**RECORDED INFORMATION**

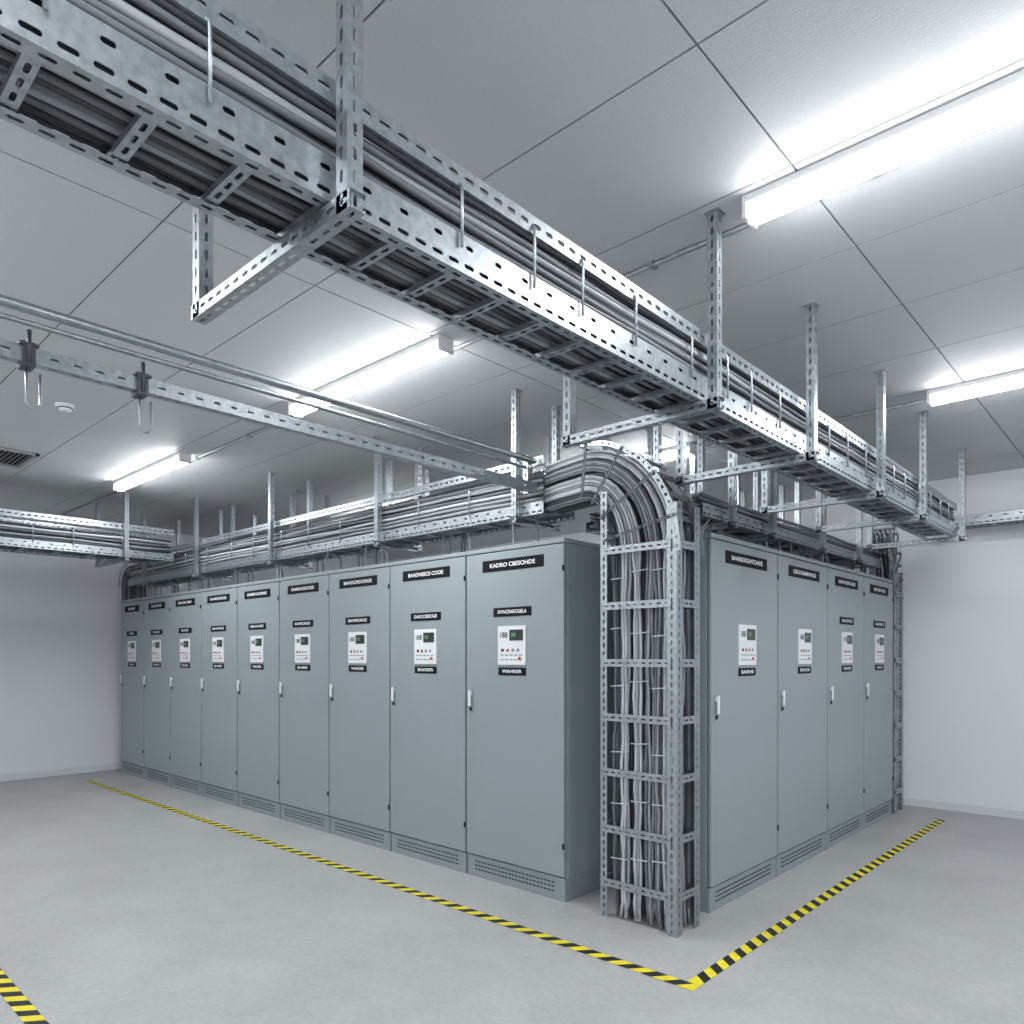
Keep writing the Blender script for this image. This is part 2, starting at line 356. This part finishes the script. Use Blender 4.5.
# ---------------------------------------------------------------- vertical cable ladders with arch
def ladder(loc,rz,W=.47,D=.2,ztop=2.30,arch_len=.5,groups=3,xs=-.14):
    e=empty('vertical_cable_ladder',loc,rz)
    b=MB()
    def ang(x,y,sx,sy,w=.045,z1=ztop):
        for o in (0,.0025):
            b.plate((x,y+sy*o,0),(0,0,1),(sx,0,0),z1,w,sl=.026,sw=.011,pitch=.045)
            b.plate((x+sx*o,y,0),(0,0,1),(0,sy,0),z1,w,sl=.026,sw=.011,pitch=.045)
    ang(0,0,1,1,.045,2.42); ang(W,0,-1,1,.06); ang(0,D,1,-1,.045,2.42); ang(W,D,-1,-1,.06)
    b.obj('corner_posts',[M_GALV],e)
    b=MB()
    for z in (.205,.51,.83,1.14,1.447,1.767,2.08):
        for y,F in ((-.003,-1),(D+.003,1)):
            b.strut((.02,y,z),(W-.03,y,z),(0,F,0),w=.042,d=.012,pitch=.05,flholes=False)
        for x,F in ((W-.004,1),(.004,-1)):
            b.strut((x,.03,z+.0),(x,D-.03,z+.0),(F,0,0),w=.042,d=.012,pitch=.05,flholes=False)
    b.obj('rungs',[M_GALV],e)
    b=MB()
    def arcpt(t,u,y):
        zi=2.41+.28*t; xo=.05+(W-.09)*t; zl=2.04
        a=u*math.pi/2
        return Vector((xs+(xo-xs)*math.sin(a),y,zl+(zi-zl)*math.cos(a)))
    K=22
    for y in (-.004,D+.004):
        for t0,t1 in ((1.06,1.16),):
            for k in range(K):
                A=arcpt(t0,k/K,y);B=arcpt(t0,(k+1)/K,y);C=arcpt(t1,(k+1)/K,y);Dd=arcpt(t1,k/K,y)
                c=(A+B+C+Dd)/4; inner=[c+(p-c)*.38 for p in (A,B,C,Dd)]
                b.add([A,B,C,Dd]+inner,[(0,1,5,4),(1,2,6,5),(2,3,7,6),(3,0,4,7)])
    for k in range(0,K+1,3):
        A=arcpt(1.08,k/K,0); N=arcpt(1.12,k/K,0)
        b.strut((A.x,-.0,A.z),(A.x,D,A.z),(N-A),w=.03,d=.012,pitch=.045,flholes=False)
    for u in (.04,.3,.56,.82):
        A=arcpt(-.02,u,-.006);B=arcpt(1.14,u,-.006)
        b.strut(A,B,(0,-1,0),w=.016,d=.008,pitch=.045,flholes=False,mi=1)
    b.obj('arch_rails',[M_GALV,M_C2],e)
    b=MB()
    nx=6*groups; ny=5; gw=(W-.09)/groups
    for i in range(nx):
        gi=i//6
        t=(i+.5)/nx
        for j in range(ny):
            if random.random()<.06: continue
            tt=t+random.uniform(-.014,.014)
            y=.02+(D-.04)*(j+.5)/ny+random.uniform(-.005,.005)
            gc=.05+gw*(gi+.5); 
            path=[]
            A0=arcpt(tt,0,y)
            if arch_len>.1:
                path.append(Vector((-arch_len-.03,y+.1,A0.z)))
                path.append(Vector((-arch_len+.12,y+.05,A0.z)))
            for k in range(0,11): path.append(arcpt(tt,k/10,y))
            P=path[-1]; z=P.z-.12; ph=random.uniform(0,6)
            tx=gc+(P.x-gc)*.78
            kk=0
            while z>.06:
                kk+=1; bl=min(1,kk/2)
                path.append(Vector((P.x+(tx-P.x)*bl+random.uniform(-.007,.007)+.004*math.sin(z*4+ph),P.y+random.uniform(-.004,.004),z))); z-=.13
            path.append(Vector((tx+random.uniform(-.025,.025),P.y,.012)))
            b.tube(path,random.uniform(.0078,.0102),6,random.choices(range(4),(6,3,2.5,3))[0])
    b.obj('cables',M_CABLES,e)
    b=MB()
    for z in (.36,.68,.98,1.3,1.6,1.92):
        for g_ in range(groups):
            gc=.05+gw*(g_+.5); hw=gw*.42; zz=z+random.uniform(-.05,.05)
            b.tube([(gc-hw,.03,zz),(gc-hw+.006,.008,zz),(gc+hw-.006,.006,zz+.006),(gc+hw,.03,zz+.006)],.0035,6,3)
    b.obj('cable_ties',M_CABLES,e)
    return e
ladder((-2.44,3.39,0),0,W=.49,D=.25)
ladder((-1.99,7.47,0),math.pi/2,W=.3,D=.22,groups=2,arch_len=.04,xs=-.04)

# drops from trays to cabinets
b=MB()
for i in range(9):
    xc=(xsL[i]+xsL[i+1])/2
    for k in range(6):
        x=xc+random.uniform(-.22,.22); y=random.uniform(3.56,3.72); x2=x+random.uniform(-.10,.10)
        if x>-3.1: continue
        b.tube([(x-.15,y,2.46),(x-.06,y,2.45),(x,y+.01,2.41),(x2,y+.03,2.33),(x2,y+.03,2.202)],.008,6,random.choice((0,1,1,3)))
b.obj('cable_drops',M_CABLES,T2)
b=MB()
for i in range(4):
    yc=(ysR[i]+ysR[i+1])/2
    for k in range(8):
        y=yc+random.uniform(-.3,.3); x=random.uniform(-2.3,-2.15); y2=y+random.uniform(-.1,.1)
        b.tube([(x,y-.12,2.42),(x,y-.04,2.4),(x,y,2.35),(x,y2,2.28),(x,y2,2.202)],.008,6,random.choice((0,1,2,3)))
b.obj('cable_drops',M_CABLES,T4)

# ---------------------------------------------------------------- floor marking tape
def tape(name,segs,w=.068,pitch=.125):
    b=MB()
    for (x0,y0,x1,y1) in segs:
        P=Vector((x0,y0,.0)); D=Vector((x1-x0,y1-y0,0)); L=D.length; D.normalize(); N=Vector((-D.y,D.x,0)); h=.002
        n=int(L/(pitch/2)); c=L/n; sk=w*.8
        for k in range(n):
            a=k*c;bb=a+c
            s0=max(0,a-sk/2) if k else 0; s1=max(0,a+sk/2) if k else 0
            e0=bb-sk/2 if k<n-1 else L; e1=bb+sk/2 if k<n-1 else L
            b.add([P+D*s0-N*w/2+Vector((0,0,h)),P+D*e0-N*w/2+Vector((0,0,h)),P+D*e1+N*w/2+Vector((0,0,h)),P+D*s1+N*w/2+Vector((0,0,h))],[(0,1,2,3)],k%2)
    b.obj(name,[M_YEL,M_TBLK])
tape('floor_marking_tape',[(-1.588,2.935,-9.6,2.935),(-1.622,2.97,-1.60,7.48)])
tape('floor_marking_tape',[(-9.9,.85,-1.6,.85)])

# ---------------------------------------------------------------- camera
cam=bpy.data.cameras.new('camera'); co=bpy.data.objects.new('camera',cam); COL.objects.link(co)
co.location=(0,0,1.48); co.rotation_euler=(math.pi/2,0,math.radians(42.7))
cam.lens=25.5; cam.sensor_width=36; cam.shift_y=.1416; cam.clip_start=.02
S.camera=co
w=bpy.data.worlds.new('world'); S.world=w; w.use_nodes=True
w.node_tree.nodes['Background'].inputs[0].default_value=(.8,.85,.9,1); w.node_tree.nodes['Background'].inputs[1].default_value=.05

**EXERCISE GOAL**
Keep every word of the data as it is when you write it out, but drop the pictures.

**RESULT**
Keep writing the Blender script for this image. This is part 2, starting at line 356. This part finishes the script. Use Blender 4.5.
# ---------------------------------------------------------------- vertical cable ladders with arch
def ladder(loc,rz,W=.47,D=.2,ztop=2.30,arch_len=.5,groups=3,xs=-.14):
    e=empty('vertical_cable_ladder',loc,rz)
    b=MB()
    def ang(x,y,sx,sy,w=.045,z1=ztop):
        for o in (0,.0025):
            b.plate((x,y+sy*o,0),(0,0,1),(sx,0,0),z1,w,sl=.026,sw=.011,pitch=.045)
            b.plate((x+sx*o,y,0),(0,0,1),(0,sy,0),z1,w,sl=.026,sw=.011,pitch=.045)
    ang(0,0,1,1,.045,2.42); ang(W,0,-1,1,.06); ang(0,D,1,-1,.045,2.42); ang(W,D,-1,-1,.06)
    b.obj('corner_posts',[M_GALV],e)
    b=MB()
    for z in (.205,.51,.83,1.14,1.447,1.767,2.08):
        for y,F in ((-.003,-1),(D+.003,1)):
            b.strut((.02,y,z),(W-.03,y,z),(0,F,0),w=.042,d=.012,pitch=.05,flholes=False)
        for x,F in ((W-.004,1),(.004,-1)):
            b.strut((x,.03,z+.0),(x,D-.03,z+.0),(F,0,0),w=.042,d=.012,pitch=.05,flholes=False)
    b.obj('rungs',[M_GALV],e)
    b=MB()
    def arcpt(t,u,y):
        zi=2.41+.28*t; xo=.05+(W-.09)*t; zl=2.04
        a=u*math.pi/2
        return Vector((xs+(xo-xs)*math.sin(a),y,zl+(zi-zl)*math.cos(a)))
    K=22
    for y in (-.004,D+.004):
        for t0,t1 in ((1.06,1.16),):
            for k in range(K):
                A=arcpt(t0,k/K,y);B=arcpt(t0,(k+1)/K,y);C=arcpt(t1,(k+1)/K,y);Dd=arcpt(t1,k/K,y)
                c=(A+B+C+Dd)/4; inner=[c+(p-c)*.38 for p in (A,B,C,Dd)]
                b.add([A,B,C,Dd]+inner,[(0,1,5,4),(1,2,6,5),(2,3,7,6),(3,0,4,7)])
    for k in range(0,K+1,3):
        A=arcpt(1.08,k/K,0); N=arcpt(1.12,k/K,0)
        b.strut((A.x,-.0,A.z),(A.x,D,A.z),(N-A),w=.03,d=.012,pitch=.045,flholes=False)
    for u in (.04,.3,.56,.82):
        A=arcpt(-.02,u,-.006);B=arcpt(1.14,u,-.006)
        b.strut(A,B,(0,-1,0),w=.016,d=.008,pitch=.045,flholes=False,mi=1)
    b.obj('arch_rails',[M_GALV,M_C2],e)
    b=MB()
    nx=6*groups; ny=5; gw=(W-.09)/groups
    for i in range(nx):
        gi=i//6
        t=(i+.5)/nx
        for j in range(ny):
            if random.random()<.06: continue
            tt=t+random.uniform(-.014,.014)
            y=.02+(D-.04)*(j+.5)/ny+random.uniform(-.005,.005)
            gc=.05+gw*(gi+.5); 
            path=[]
            A0=arcpt(tt,0,y)
            if arch_len>.1:
                path.append(Vector((-arch_len-.03,y+.1,A0.z)))
                path.append(Vector((-arch_len+.12,y+.05,A0.z)))
            for k in range(0,11): path.append(arcpt(tt,k/10,y))
            P=path[-1]; z=P.z-.12; ph=random.uniform(0,6)
            tx=gc+(P.x-gc)*.78
            kk=0
            while z>.06:
                kk+=1; bl=min(1,kk/2)
                path.append(Vector((P.x+(tx-P.x)*bl+random.uniform(-.007,.007)+.004*math.sin(z*4+ph),P.y+random.uniform(-.004,.004),z))); z-=.13
            path.append(Vector((tx+random.uniform(-.025,.025),P.y,.012)))
            b.tube(path,random.uniform(.0078,.0102),6,random.choices(range(4),(6,3,2.5,3))[0])
    b.obj('cables',M_CABLES,e)
    b=MB()
    for z in (.36,.68,.98,1.3,1.6,1.92):
        for g_ in range(groups):
            gc=.05+gw*(g_+.5); hw=gw*.42; zz=z+random.uniform(-.05,.05)
            b.tube([(gc-hw,.03,zz),(gc-hw+.006,.008,zz),(gc+hw-.006,.006,zz+.006),(gc+hw,.03,zz+.006)],.0035,6,3)
    b.obj('cable_ties',M_CABLES,e)
    return e
ladder((-2.44,3.39,0),0,W=.49,D=.25)
ladder((-1.99,7.47,0),math.pi/2,W=.3,D=.22,groups=2,arch_len=.04,xs=-.04)

# drops from trays to cabinets
b=MB()
for i in range(9):
    xc=(xsL[i]+xsL[i+1])/2
    for k in range(6):
        x=xc+random.uniform(-.22,.22); y=random.uniform(3.56,3.72); x2=x+random.uniform(-.10,.10)
        if x>-3.1: continue
        b.tube([(x-.15,y,2.46),(x-.06,y,2.45),(x,y+.01,2.41),(x2,y+.03,2.33),(x2,y+.03,2.202)],.008,6,random.choice((0,1,1,3)))
b.obj('cable_drops',M_CABLES,T2)
b=MB()
for i in range(4):
    yc=(ysR[i]+ysR[i+1])/2
    for k in range(8):
        y=yc+random.uniform(-.3,.3); x=random.uniform(-2.3,-2.15); y2=y+random.uniform(-.1,.1)
        b.tube([(x,y-.12,2.42),(x,y-.04,2.4),(x,y,2.35),(x,y2,2.28),(x,y2,2.202)],.008,6,random.choice((0,1,2,3)))
b.obj('cable_drops',M_CABLES,T4)

# ---------------------------------------------------------------- floor marking tape
def tape(name,segs,w=.068,pitch=.125):
    b=MB()
    for (x0,y0,x1,y1) in segs:
        P=Vector((x0,y0,.0)); D=Vector((x1-x0,y1-y0,0)); L=D.length; D.normalize(); N=Vector((-D.y,D.x,0)); h=.002
        n=int(L/(pitch/2)); c=L/n; sk=w*.8
        for k in range(n):
            a=k*c;bb=a+c
            s0=max(0,a-sk/2) if k else 0; s1=max(0,a+sk/2) if k else 0
            e0=bb-sk/2 if k<n-1 else L; e1=bb+sk/2 if k<n-1 else L
            b.add([P+D*s0-N*w/2+Vector((0,0,h)),P+D*e0-N*w/2+Vector((0,0,h)),P+D*e1+N*w/2+Vector((0,0,h)),P+D*s1+N*w/2+Vector((0,0,h))],[(0,1,2,3)],k%2)
    b.obj(name,[M_YEL,M_TBLK])
tape('floor_marking_tape',[(-1.588,2.935,-9.6,2.935),(-1.622,2.97,-1.60,7.48)])
tape('floor_marking_tape',[(-9.9,.85,-1.6,.85)])

# ---------------------------------------------------------------- camera
cam=bpy.data.cameras.new('camera'); co=bpy.data.objects.new('camera',cam); COL.objects.link(co)
co.location=(0,0,1.48); co.rotation_euler=(math.pi/2,0,math.radians(42.7))
cam.lens=25.5; cam.sensor_width=36; cam.shift_y=.1416; cam.clip_start=.02
S.camera=co
w=bpy.data.worlds.new('world'); S.world=w; w.use_nodes=True
w.node_tree.nodes['Background'].inputs[0].default_value=(.8,.85,.9,1); w.node_tree.nodes['Background'].inputs[1].default_value=.05